• _Your objective_: Return only the lines from the top of the data down to the one that holds "from mathutils import Vector", both included, without any pictures.

• _Raw data_:
-- -- --

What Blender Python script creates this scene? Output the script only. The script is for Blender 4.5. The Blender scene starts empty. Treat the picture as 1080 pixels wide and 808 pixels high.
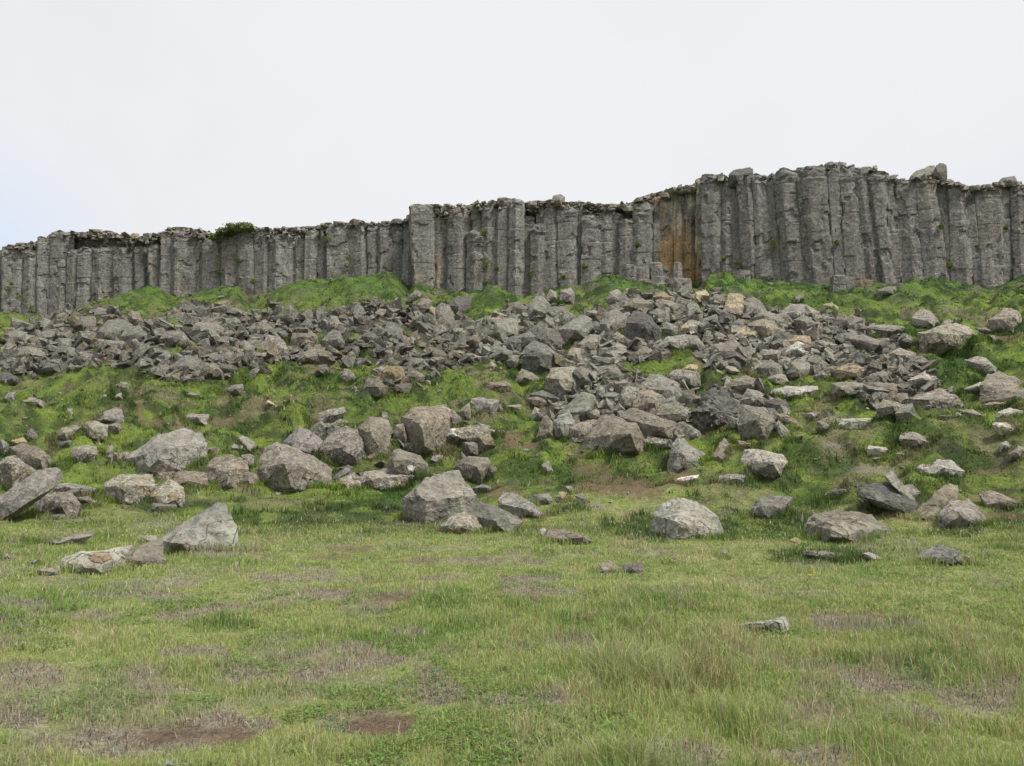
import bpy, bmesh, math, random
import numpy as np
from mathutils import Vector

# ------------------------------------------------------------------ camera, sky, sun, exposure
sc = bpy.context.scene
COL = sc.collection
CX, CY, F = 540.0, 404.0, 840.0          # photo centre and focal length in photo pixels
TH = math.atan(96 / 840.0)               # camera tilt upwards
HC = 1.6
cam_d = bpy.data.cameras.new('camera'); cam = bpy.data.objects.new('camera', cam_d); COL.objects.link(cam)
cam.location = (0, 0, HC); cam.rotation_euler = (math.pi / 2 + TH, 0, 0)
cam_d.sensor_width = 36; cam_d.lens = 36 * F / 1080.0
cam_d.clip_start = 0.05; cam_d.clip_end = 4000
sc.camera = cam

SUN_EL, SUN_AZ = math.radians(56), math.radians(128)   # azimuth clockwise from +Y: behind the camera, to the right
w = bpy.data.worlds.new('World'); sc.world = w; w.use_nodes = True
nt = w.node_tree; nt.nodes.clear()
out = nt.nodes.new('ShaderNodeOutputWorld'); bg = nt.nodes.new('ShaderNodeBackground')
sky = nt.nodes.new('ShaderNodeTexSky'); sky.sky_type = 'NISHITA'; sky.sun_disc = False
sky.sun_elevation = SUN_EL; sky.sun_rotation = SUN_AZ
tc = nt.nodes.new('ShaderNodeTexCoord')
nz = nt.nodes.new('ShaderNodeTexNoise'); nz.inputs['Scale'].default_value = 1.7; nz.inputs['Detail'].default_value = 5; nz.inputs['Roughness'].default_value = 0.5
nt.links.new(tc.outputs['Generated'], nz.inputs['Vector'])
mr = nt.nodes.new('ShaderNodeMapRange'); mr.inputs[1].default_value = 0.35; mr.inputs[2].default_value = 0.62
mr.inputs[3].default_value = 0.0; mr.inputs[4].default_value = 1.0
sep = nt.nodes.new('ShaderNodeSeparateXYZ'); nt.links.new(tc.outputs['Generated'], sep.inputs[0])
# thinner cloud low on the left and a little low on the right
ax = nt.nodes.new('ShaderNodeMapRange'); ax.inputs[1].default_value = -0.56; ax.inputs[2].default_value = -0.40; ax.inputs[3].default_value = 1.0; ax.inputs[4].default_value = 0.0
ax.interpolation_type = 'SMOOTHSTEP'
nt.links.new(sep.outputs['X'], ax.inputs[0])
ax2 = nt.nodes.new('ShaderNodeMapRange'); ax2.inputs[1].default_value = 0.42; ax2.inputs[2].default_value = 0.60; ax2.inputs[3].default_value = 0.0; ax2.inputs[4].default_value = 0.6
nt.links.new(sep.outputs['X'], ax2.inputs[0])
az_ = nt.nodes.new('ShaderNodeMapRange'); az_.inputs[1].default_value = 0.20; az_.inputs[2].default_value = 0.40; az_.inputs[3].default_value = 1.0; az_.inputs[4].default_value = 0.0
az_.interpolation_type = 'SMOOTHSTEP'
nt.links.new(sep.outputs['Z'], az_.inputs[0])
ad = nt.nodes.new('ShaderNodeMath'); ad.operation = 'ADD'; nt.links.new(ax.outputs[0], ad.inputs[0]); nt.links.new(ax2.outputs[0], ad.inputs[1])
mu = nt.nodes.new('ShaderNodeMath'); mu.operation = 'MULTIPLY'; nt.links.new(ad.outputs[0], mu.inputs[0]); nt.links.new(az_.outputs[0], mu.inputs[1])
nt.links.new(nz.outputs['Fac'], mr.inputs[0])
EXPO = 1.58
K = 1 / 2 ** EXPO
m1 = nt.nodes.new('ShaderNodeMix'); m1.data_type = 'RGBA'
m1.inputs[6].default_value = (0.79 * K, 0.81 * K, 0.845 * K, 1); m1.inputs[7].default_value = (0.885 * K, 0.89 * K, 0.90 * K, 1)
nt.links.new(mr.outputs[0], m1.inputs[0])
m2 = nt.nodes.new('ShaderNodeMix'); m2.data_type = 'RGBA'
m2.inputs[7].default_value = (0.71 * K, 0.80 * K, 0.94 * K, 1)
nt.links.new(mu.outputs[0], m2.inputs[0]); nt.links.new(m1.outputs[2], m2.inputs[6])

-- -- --

• _Problem solution_:
What Blender Python script creates this scene? Output the script only. The script is for Blender 4.5. The Blender scene starts empty. Treat the picture as 1080 pixels wide and 808 pixels high.
import bpy, bmesh, math, random
import numpy as np
from mathutils import Vector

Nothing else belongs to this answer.